Jerusalem has been sung with hope, idealism and jubilation in the Royal Albert Hall for over 100 years. Long may this continue.
Mary Joannou
Cambridge
• What right does Boris Johnson have to try to influence the programme for the Last Night of the Proms? He seems to want to control every aspect of people’s lives.
Added to the fact that Elgar did not like the words that were added to his music, and also that choirs are not allowed to sing in live performances at the moment, it seems appropriate that the concert should include orchestral settings of Rule, Britannia! and Land of Hope and Glory without the words. If anyone wishes to, they can sing the words along with the orchestra in their own homes.
It is largely due to the likes of Boris Johnson, Nigel Farage, Michael Gove, Dominic Cummings and their cronies that Britain can no longer be considered a land of hope and glory.
Christine Medlow
Guildford, Surrey
• I’m not entirely sure which proud British tradition is being protected by those who object to the dropping of the words to Land of Hope and Glory at the Last Night of the Proms.

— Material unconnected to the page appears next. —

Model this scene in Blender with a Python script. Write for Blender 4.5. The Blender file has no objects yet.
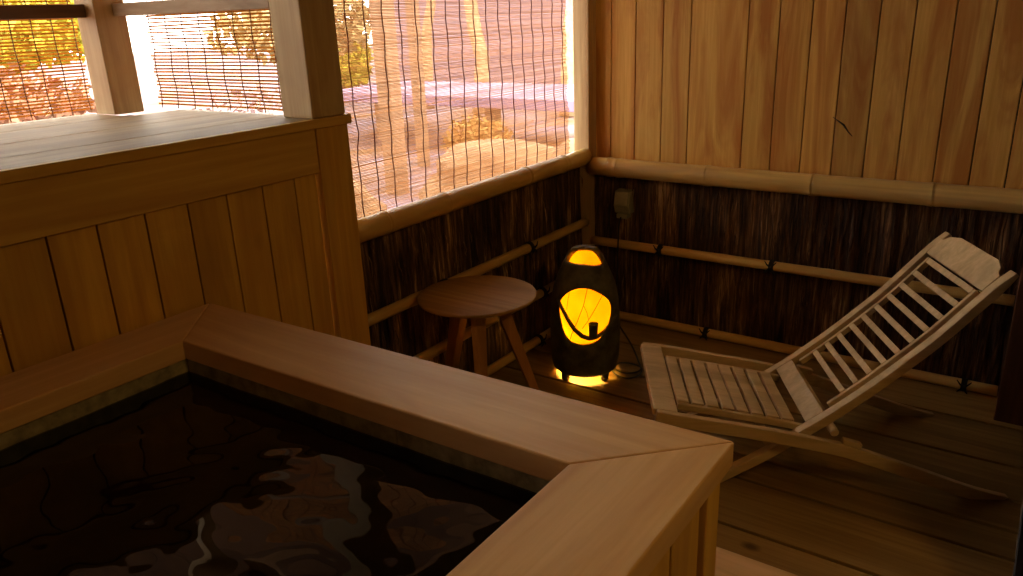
import bpy, bmesh, math, random
from mathutils import Vector, Matrix, noise
random.seed(7)
PI = math.pi
S = bpy.context.scene
COL = S.collection
V = Vector

# ---------------------------------------------------------------- materials
def nm(name):
    m = bpy.data.materials.new(name); m.use_nodes = True
    nt = m.node_tree; nt.nodes.clear()
    out = nt.nodes.new('ShaderNodeOutputMaterial')
    b = nt.nodes.new('ShaderNodeBsdfPrincipled')
    nt.links.new(b.outputs[0], out.inputs[0])
    return m, nt, b, out
def N(nt, t, **kw):
    n = nt.nodes.new(t)
    for k, v in kw.items():
        if k.startswith('_'): n.inputs[k[1:].replace('_', ' ')].default_value = v
        else: setattr(n, k, v)
    return n
def ramp(nt, stops):
    r = nt.nodes.new('ShaderNodeValToRGB')
    e = r.color_ramp.elements
    while len(e) < len(stops): e.new(0.5)
    for i, (p, c) in enumerate(stops):
        e[i].position = p
        e[i].color = (c[0], c[1], c[2], 1) if hasattr(c, '__len__') else (c, c, c, 1)
    return r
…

My grandfather objected vehemently to this as an “imperialist anthem”. He served in France in the first world war, worked in the Kent coalfield, and was some distance away from being a woke snowflake. Let’s not pretend that previous generations had only one view on these “patriotic” questions.
Vivienne Pay
Chantry, Somerset
• Could it be that the adherents and critics of singing Rule, Britannia! at the end of the Proms both get it wrong (Rule, Britannia! will be played at the Proms but not sung, BBC confirms, 24 August)? When I, a foreigner living in London, saw the spectacle for the first time from inside the Royal Albert Hall a few years back, it struck me as quintessentially British not because of its alleged imperialistic tone, but for the irony with which it is sung, played and exhibited.
Flags from Albania to Zimbabwe waving alongside the union jack and many in the popular “choir” hooking arms with their unbeknown neighbours doesn’t strike me as chauvinistic. Those on both sides of the argument obviously take it seriously, but they shouldn’t.
Markus Haefliger
London
• Re Ruth Pritchard (Letters, 27 August) recalling hasty exit from cinemas during the singing of the national anthem, the main motivation was not disrespect or republicanism, but the imminence of last orders.